Neither vehicle was found to be within the Mercedes-Benz international warranty time frame and both were owned by the same (unfortunate) vehicle importer.  

One good car was made using donor parts from the other and decisions are being made about how to proceed with repairs to the remaining vehicle, which needs a compressor and a suction hose.

The cost of these repairs is in excess of $NZ10,000.

“This is very much as case of buyer beware,” warned Catherine.

R744 challenges in the workshop

Challenges experienced in working on these R744 vehicles were that the gantry was needed at both workshops to balance the CO2 cylinder on the scales, as refrigerant-grade CO2 is not available for purchase in New Zealand in cylinders smaller than G-size.

To accommodate the size of the cylinder, scales had to be purchased with the highest weight capacity available while allowing for 10g increments and even then, about half of the refrigerant had to be released from the cylinder to get it light enough for the scales to weigh it accurately.

It took a week, every couple of hours, to dump enough refrigerant from the cylinder as the regulator would freeze from the formation of dry ice. 

When trying to charge a car, the regulator would only allow 150psi into the system and that the system would not run with to draw the rest of a charge in with just 150psi inside.

Eventually, the charging hose was modified to remove regulator and Cool Car dump-charged the systems with control from the taps at the manifold gauges while another technician stood at the cylinder tap.

This workaround was required under the circumstances and extreme caution was taken.

The quarter-inch BSP fitting on the hand fitting is protected with some thermal covering like Bakelite, to prevent frostbite while handling.
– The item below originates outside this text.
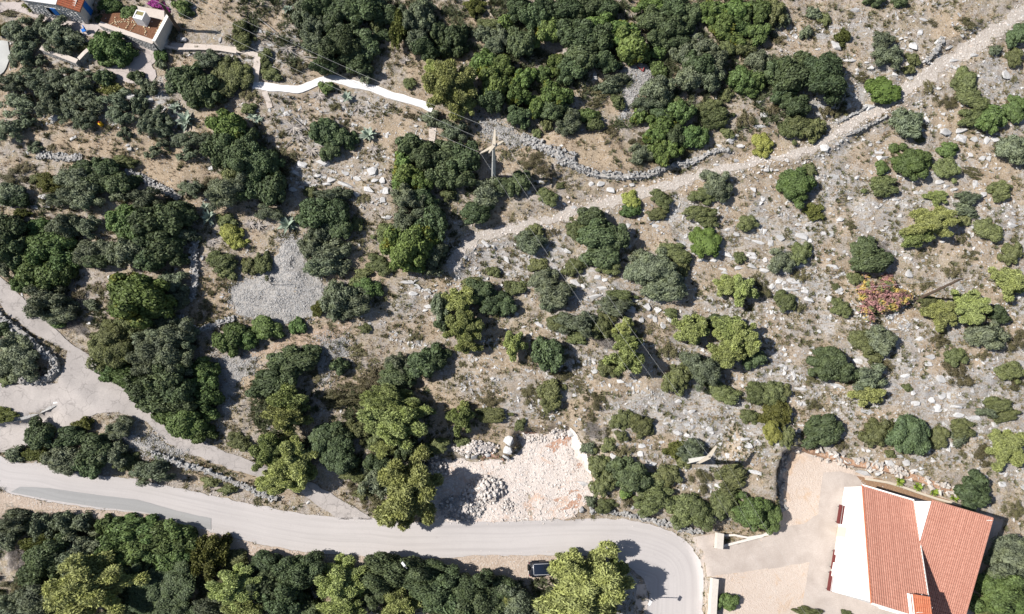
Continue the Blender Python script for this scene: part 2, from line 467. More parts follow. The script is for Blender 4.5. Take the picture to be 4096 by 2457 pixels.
def leaf_material(name, col, var=0.35, hue=None, patch=None):
    k = Mat(name, 0.6, 0.18)
    r = k.island()
    o = k.objrand()
    lo = tuple(v * (1 - var) for v in col); hi = tuple(v * (1 + var) for v in col)
    c = k.mix(r, lo, hi)
    clump = k.noise(2.2, 3, 0.6)
    c = k.mix(k.ramp(clump, [(0.4, 0.0), (0.7, 0.55)]), c, hue if hue else tuple((v * 1.5 if i < 2 else v) for i, v in enumerate(col)))
    if patch is not None:
        for p, s, t in patch:
            c = k.mix(k.ramp(k.noise(s, 3, 0.6), [(t, 0.0), (t + 0.06, 0.95)]), c, p)
    b = k.n('ShaderNodeHueSaturation')
    k.link(c, b.inputs['Color'])
    k.link(k.math('ADD', 0.485, k.math('MULTIPLY', o, 0.03)), b.inputs['Hue'])
    k.link(k.math('ADD', 0.78, k.math('MULTIPLY', k.math('FRACT', k.math('MULTIPLY', o, 7.31)), 0.5)), b.inputs['Value'])
    tr = k.n('ShaderNodeBsdfTranslucent')
    k.link(b.outputs[0], tr.inputs[0])
    mx = k.n('ShaderNodeMixShader'); mx.inputs[0].default_value = 0.15
    k.link(b.outputs[0], k.b.inputs['Base Color'])
    k.link(k.b.outputs[0], mx.inputs[1]); k.link(tr.outputs[0], mx.inputs[2])
    k.link(mx.outputs[0], k.nt.nodes['Material Output'].inputs[0])
    return k.m

# ------------------------------------------------------------------ object helpers
def tag(o, label=None, cat=None, group=None, kind=None):
    if label: o['label'] = label
    if cat: o['category'] = cat
    if group: o['group'] = group
    if kind: o['kind'] = kind
    return o

def link(name, mesh, mat=None, parent=None, loc=None):
    o = bpy.data.objects.new(name, mesh)
    COL.objects.link(o)
    if mat is not None and mesh is not None and not mesh.materials:
        mesh.materials.append(mat)
    if parent is not None:
        o.parent = parent
    if loc is not None:
        o.location = loc
    return o

def empty(name, loc, rz=0.0):
    o = bpy.data.objects.new(name, None)
    COL.objects.link(o)
    o.empty_display_size = 0.3
    o.location = loc
    o.rotation_euler = (0, 0, rz)
    return o

def mesh_np(name, V, Fc, smooth=False):
    me = bpy.data.meshes.new(name)
    V = np.asarray(V, np.float32); Fc = np.asarray(Fc, np.int32)
    nf, k = Fc.shape
    me.vertices.add(len(V)); me.vertices.foreach_set('co', V.ravel())
    me.loops.add(nf * k); me.loops.foreach_set('vertex_index', Fc.ravel())
    me.polygons.add(nf)
    me.polygons.foreach_set('loop_start', np.arange(0, nf * k, k, dtype=np.int32))
    me.polygons.foreach_set('use_smooth', np.full(nf, smooth, bool))
    me.update(calc_edges=True)
    me.validate()
    return me

def mesh_py(name, V, Fc, smooth=False):
    me = bpy.data.meshes.new(name)
    me.from_pydata([tuple(v) for v in V], [], [tuple(f) for f in Fc])
    if smooth:
        me.polygons.foreach_set('use_smooth', np.full(len(me.polygons), True, bool))
    me.update()
    return me

class MB:
    """collects simple solids into one mesh"""
    def __init__(self):
        self.V = []; self.F = []
    def add(self, V, Fc):
        o = len(self.V)
        self.V += [tuple(v) for v in V]
        self.F += [tuple(i + o for i in f) for f in Fc]
        return self
    def box(self, c, s, rz=0.0, taper=1.0):
        cx, cy, cz = c; sx, sy, sz = s[0] / 2, s[1] / 2, s[2] / 2
        V = []
        for z, k in ((-sz, 1.0), (sz, taper)):
            for x, y in ((-sx, -sy), (sx, -sy), (sx, sy), (-sx, sy)):
                x *= k; y *= k
                V.append((cx + x * math.cos(rz) - y * math.sin(rz), cy + x * math.sin(rz) + y * math.cos(rz), cz + z))
        return self.add(V, [(0, 3, 2, 1), (4, 5, 6, 7), (0, 1, 5, 4), (1, 2, 6, 5), (2, 3, 7, 6), (3, 0, 4, 7)])
    def prism(self, top, bottom):
        n = len(top)
        V = list(top) + list(bottom)
        Fc = [tuple(range(n)), tuple(range(2 * n - 1, n - 1, -1))]
        for i in range(n):
            j = (i + 1) % n
            Fc.append((i, i + n, j + n, j))
        return self.add(V, Fc)
    def tube(self, pts, radii, n=6, cap=True):
        pts = [Vector(p) for p in pts]
        if isinstance(radii, (int, float)):
            radii = [radii] * len(pts)
        V, Fc = [], []
        for i, p in enumerate(pts):
            d = (pts[min(i + 1, len(pts) - 1)] - pts[max(i - 1, 0)]).normalized()
            a = d.cross(Vector((0, 0, 1)) if abs(d.z) < 0.9 else Vector((1, 0, 0))).normalized()
            b = d.cross(a)
            for k in range(n):
                t = 2 * math.pi * k / n
                V.append(p + (a * math.cos(t) + b * math.sin(t)) * radii[i])
        for i in range(len(pts) - 1):
            for k in range(n):
                Fc.append((i * n + k, i * n + (k + 1) % n, (i + 1) * n + (k + 1) % n, (i + 1) * n + k))
        if cap:
            Fc.append(tuple(range(n - 1, -1, -1))); Fc.append(tuple(range((len(pts) - 1) * n, len(pts) * n)))
        return self.add(V, Fc)
    def build(self, name, mat, parent=None, smooth=False, bevel=0.0):
        me = mesh_py(name, self.V, self.F, smooth)
        bm = bmesh.new(); bm.from_mesh(me)
        bmesh.ops.recalc_face_normals(bm, faces=bm.faces)
        if bevel:
            bmesh.ops.bevel(bm, geom=bm.edges[:], offset=bevel, segments=2, affect='EDGES', profile=0.5)
        bm.to_mesh(me); bm.free()
        return link(name, me, mat, parent)

# ------------------------------------------------------------------ palette
M['ground'] = ground_material()
M['asphalt'] = asphalt_material('old_asphalt', (0.365, 0.342, 0.335), (0.425, 0.397, 0.387))
M['asphalt_patch'] = asphalt_material('asphalt_patch', (0.255, 0.253, 0.252), (0.285, 0.281, 0.278))
M['track'] = concrete_material('crazed_concrete', (0.30, 0.275, 0.262), (0.40, 0.365, 0.345))
M['yard'] = concrete_material('yard_concrete', (0.32, 0.276, 0.246), (0.43, 0.378, 0.343), False)
M['yard_dirt'] = dirt_material('yard_dirt', (0.38, 0.305, 0.25), (0.445, 0.375, 0.325), (0.48, 0.42, 0.375), stones=(0.50, 0.45, 0.41), amount=0.92, scale=6.0, red=(0.42, 0.315, 0.235))
M['yard_back'] = dirt_material('red_yard_dirt', (0.17, 0.105, 0.065), (0.24, 0.155, 0.10), (0.30, 0.20, 0.13), amount=0.93)
M['verge'] = dirt_material('verge_dirt', (0.24, 0.185, 0.145), (0.38, 0.31, 0.255), (0.47, 0.405, 0.35), amount=0.74)
M['site'] = dirt_material('quarried_rubble', (0.36, 0.305, 0.27), (0.50, 0.445, 0.41), (0.58, 0.535, 0.50), stones=(0.60, 0.56, 0.53), amount=0.6, scale=4.5, red=(0.44, 0.32, 0.25))
M['redearth'] = dirt_material('red_earth', (0.24, 0.13, 0.09), (0.36, 0.225, 0.165), (0.47, 0.36, 0.29), amount=0.5)
M['ledge'] = dirt_material('pale_bare_rock', (0.40, 0.34, 0.30), (0.58, 0.53, 0.485), (0.68, 0.64, 0.60), stones=(0.62, 0.58, 0.55), amount=0.5, scale=2.0, red=(0.42, 0.27, 0.19))
M['path'] = dirt_material('stony_path', (0.22, 0.19, 0.165), (0.35, 0.315, 0.283), (0.46, 0.43, 0.40), amount=0.5)
M['path_b'] = dirt_material('earth_path', (0.24, 0.18, 0.13), (0.34, 0.26, 0.20), (0.42, 0.35, 0.28), amount=0.72)
M['court'] = concrete_material('court_paving', (0.36, 0.315, 0.295), (0.46, 0.41, 0.39))
M['beige'] = concrete_material('beige_path', (0.42, 0.365, 0.325), (0.50, 0.445, 0.40), False)
M['lime'] = concrete_material('limewash', (0.56, 0.545, 0.54), (0.72, 0.71, 0.71), False)
M['soil'] = dirt_material('red_garden_soil', (0.10, 0.05, 0.03), (0.165, 0.085, 0.052), (0.22, 0.125, 0.08), amount=0.97)
M['gravel_bed'] = dirt_material('gravel_bed', (0.18, 0.168, 0.155), (0.30, 0.283, 0.266), (0.40, 0.385, 0.37), stones=(0.40, 0.395, 0.39), amount=0.4, scale=5.5)
M['straw'] = dirt_material('dry_meadow', (0.14, 0.098, 0.055), (0.25, 0.178, 0.105), (0.34, 0.25, 0.155), amount=0.95)
M['rock'] = stone_material('limestone', (0.33, 0.325, 0.322), (0.50, 0.492, 0.485))
M['block'] = stone_material('pale_limestone', (0.38, 0.375, 0.372), (0.54, 0.532, 0.525))
M['gravel'] = stone_material('grey_gravel', (0.22, 0.218, 0.218), (0.42, 0.41, 0.40))
M['wallstone'] = stone_material('wall_stone', (0.24, 0.238, 0.235), (0.40, 0.392, 0.384))
M['pinkstone'] = stone_material('fresh_rubble', (0.44, 0.40, 0.37), (0.58, 0.545, 0.52), tint=(0.46, 0.36, 0.29))
M['cutstone'] = stone_material('ochre_cut_rock', (0.36, 0.33, 0.30), (0.52, 0.49, 0.46), tint=(0.40, 0.27, 0.18))
M['ochre'] = dirt_material('ochre_earth', (0.20, 0.11, 0.065), (0.34, 0.215, 0.145), (0.46, 0.36, 0.28), amount=0.7)
M['white'] = simple('white_render', (0.80, 0.80, 0.79), 0.03, 2.0)
M['offwhite'] = simple('offwhite_paint', (0.66, 0.64, 0.60), 0.08, 3.0)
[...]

There is also a stainless steel wire from the tap through to the quarter-inch BSP hand fitting that could cause severe injury if the hose were to burst or pop off. 

Once charged, Cool Car allowed the systems to rest for 10 minutes to get rid of any liquid on the suction side and any frosting that might have occurred.

The next stages were to scan the vehicle to turn on the air-conditioning, then run and test the system.

Note the high static pressures shown on gauges when the system is fully charged.